Admin APIs

Everything that can be done in Admin UI (and a little bit more) can also be done through API calls. This makes it possible to embed administration into other applications and completely customize the UI for administration.

Some of the APIs are limited to a single tenant, for example it is only possible to handle users for a single tenant. The following API:s are bound to a tenant:

  • Person
  • Users
  • Groups
  • External systems
  • Organisations (depending on permissions)

For external systems and users that have the special permission (manage organisations) to configure tenants it is possible to control which tenant each API call should be handled for by passing the X-IRM-TenantId HTTP Header with the unique identity (UUID) as value.

Within the Users APIs there are special /me endpoints which requires an access token of an actual end-user to be used.
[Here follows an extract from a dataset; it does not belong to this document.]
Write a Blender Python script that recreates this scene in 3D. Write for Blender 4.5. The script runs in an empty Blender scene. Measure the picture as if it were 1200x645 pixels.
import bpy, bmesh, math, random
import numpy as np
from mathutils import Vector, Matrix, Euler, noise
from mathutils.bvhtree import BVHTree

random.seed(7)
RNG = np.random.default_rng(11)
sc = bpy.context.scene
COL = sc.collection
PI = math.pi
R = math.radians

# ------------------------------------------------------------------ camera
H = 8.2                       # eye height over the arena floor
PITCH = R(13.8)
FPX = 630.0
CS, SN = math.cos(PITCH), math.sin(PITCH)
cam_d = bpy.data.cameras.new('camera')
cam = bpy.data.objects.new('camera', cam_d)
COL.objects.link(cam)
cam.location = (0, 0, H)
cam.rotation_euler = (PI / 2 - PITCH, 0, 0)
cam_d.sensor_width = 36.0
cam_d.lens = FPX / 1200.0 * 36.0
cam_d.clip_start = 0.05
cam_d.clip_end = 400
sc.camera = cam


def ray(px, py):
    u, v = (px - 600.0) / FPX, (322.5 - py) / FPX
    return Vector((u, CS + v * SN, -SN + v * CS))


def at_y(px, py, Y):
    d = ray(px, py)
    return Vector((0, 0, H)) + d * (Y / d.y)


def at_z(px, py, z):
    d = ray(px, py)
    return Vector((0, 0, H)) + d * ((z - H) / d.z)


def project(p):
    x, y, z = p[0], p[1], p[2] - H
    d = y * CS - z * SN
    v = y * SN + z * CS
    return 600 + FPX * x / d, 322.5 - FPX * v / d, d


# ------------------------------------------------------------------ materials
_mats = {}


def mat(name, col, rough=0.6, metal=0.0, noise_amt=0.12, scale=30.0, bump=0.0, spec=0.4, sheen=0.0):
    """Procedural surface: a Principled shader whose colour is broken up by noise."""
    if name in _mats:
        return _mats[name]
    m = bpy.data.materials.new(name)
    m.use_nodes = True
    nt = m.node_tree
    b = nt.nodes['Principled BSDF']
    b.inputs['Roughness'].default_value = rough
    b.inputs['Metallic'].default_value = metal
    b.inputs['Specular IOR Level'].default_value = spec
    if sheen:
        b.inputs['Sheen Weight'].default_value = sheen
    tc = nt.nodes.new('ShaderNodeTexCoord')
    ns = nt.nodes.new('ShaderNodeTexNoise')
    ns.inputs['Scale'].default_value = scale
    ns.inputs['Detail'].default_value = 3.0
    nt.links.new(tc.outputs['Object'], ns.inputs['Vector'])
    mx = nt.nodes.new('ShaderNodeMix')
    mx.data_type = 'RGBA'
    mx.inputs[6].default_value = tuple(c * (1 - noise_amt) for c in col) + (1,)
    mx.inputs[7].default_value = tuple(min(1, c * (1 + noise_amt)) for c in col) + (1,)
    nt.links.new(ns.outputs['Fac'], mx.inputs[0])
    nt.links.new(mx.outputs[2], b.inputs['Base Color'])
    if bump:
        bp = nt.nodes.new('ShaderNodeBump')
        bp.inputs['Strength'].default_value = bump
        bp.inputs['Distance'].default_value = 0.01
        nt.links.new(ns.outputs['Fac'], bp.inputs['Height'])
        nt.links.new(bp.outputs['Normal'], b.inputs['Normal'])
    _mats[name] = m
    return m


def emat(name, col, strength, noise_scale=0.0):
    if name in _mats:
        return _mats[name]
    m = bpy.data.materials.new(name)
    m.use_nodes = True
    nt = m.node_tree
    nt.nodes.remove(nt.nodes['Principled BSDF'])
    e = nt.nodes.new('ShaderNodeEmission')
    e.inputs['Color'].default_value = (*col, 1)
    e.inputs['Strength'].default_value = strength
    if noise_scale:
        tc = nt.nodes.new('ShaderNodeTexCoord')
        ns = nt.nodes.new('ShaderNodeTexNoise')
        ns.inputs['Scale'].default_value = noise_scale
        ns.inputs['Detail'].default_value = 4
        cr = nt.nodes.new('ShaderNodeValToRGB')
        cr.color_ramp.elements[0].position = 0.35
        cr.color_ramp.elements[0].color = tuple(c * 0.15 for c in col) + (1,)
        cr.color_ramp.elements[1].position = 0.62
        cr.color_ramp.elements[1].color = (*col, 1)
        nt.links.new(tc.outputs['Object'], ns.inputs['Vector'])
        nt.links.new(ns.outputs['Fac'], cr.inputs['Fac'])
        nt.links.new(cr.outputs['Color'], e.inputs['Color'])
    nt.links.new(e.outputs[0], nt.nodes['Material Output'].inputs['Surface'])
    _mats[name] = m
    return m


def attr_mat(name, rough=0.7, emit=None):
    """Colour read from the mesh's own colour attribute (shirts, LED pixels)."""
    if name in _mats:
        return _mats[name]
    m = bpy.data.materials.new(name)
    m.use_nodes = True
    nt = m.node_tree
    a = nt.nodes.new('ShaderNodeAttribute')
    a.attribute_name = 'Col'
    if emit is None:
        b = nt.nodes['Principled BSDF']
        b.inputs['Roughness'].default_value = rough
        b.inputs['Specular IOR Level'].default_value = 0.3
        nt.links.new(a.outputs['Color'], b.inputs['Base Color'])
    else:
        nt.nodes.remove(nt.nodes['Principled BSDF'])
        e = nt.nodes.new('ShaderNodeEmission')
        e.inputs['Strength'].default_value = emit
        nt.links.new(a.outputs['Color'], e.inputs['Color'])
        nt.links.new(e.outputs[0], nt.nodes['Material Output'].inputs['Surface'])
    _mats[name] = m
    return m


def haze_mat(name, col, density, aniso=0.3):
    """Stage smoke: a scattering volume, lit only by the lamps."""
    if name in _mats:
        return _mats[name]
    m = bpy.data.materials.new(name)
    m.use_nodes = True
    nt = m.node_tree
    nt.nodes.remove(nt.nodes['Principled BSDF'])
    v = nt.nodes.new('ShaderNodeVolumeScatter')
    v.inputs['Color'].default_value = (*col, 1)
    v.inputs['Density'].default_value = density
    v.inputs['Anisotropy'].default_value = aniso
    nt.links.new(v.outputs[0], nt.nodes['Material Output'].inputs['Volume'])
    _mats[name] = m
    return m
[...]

Since they represent an actual user, there is no need to pass any Tenant Id.

All other APIs are configuration APIs and instead requires very specific permissions to be used.

Important information about the unique identifiers (GUID:s)

Many APIs allows you to pass a unique identifier in the form of a GUID (UUID), but we recommend you to not do that and instead let Authway create an optimized Id, which is returned in all responses to create APIs. If you need to pass the Id from your code we strongly recommend you to use an algorithm that creates identifiers optimized for the underlying database, or else the performance of the system will be negatively impacted. We can provide you with such algorithm for SQL Server.

Errors from the APIs

We try to use reasonable status codes for different situations in the API. When we return a body with error information, the body follows the Problem Details for HTTP APIs (RFC 7807) standard.

Status Code Description Details
400 Errors in the provided data. This will always have a problem details body with more information about the error.
401 Failed to authenticate the call.
403 The user or client calling the API is missing the required permission.
404 The URL is not matching any API or the id:s in the URL does not match any existing object. This will often have a problem details body with more information about the error.
500 An internal server error. Of course we make our best to not end up with a 500 error, but it could for example be a dead lock situation or that we for some reason couldn’t reach the database at all and so on.
501 Not implemented or supported. Very uncommon, but there are scenarios where you can call the API with values that are not incorrect, but still not supported. Another situation is when trying to use an API for a feature that is not part of the bought service. In those cases, we have chosen to give a 501 instead of a 400. This could happen during development, but should never be a case in production if the consumption of the API have been tested correctly, but 400 errors could exist in production and be caused by end-user data.
503 Infrastructure problem. Most likely temporarily.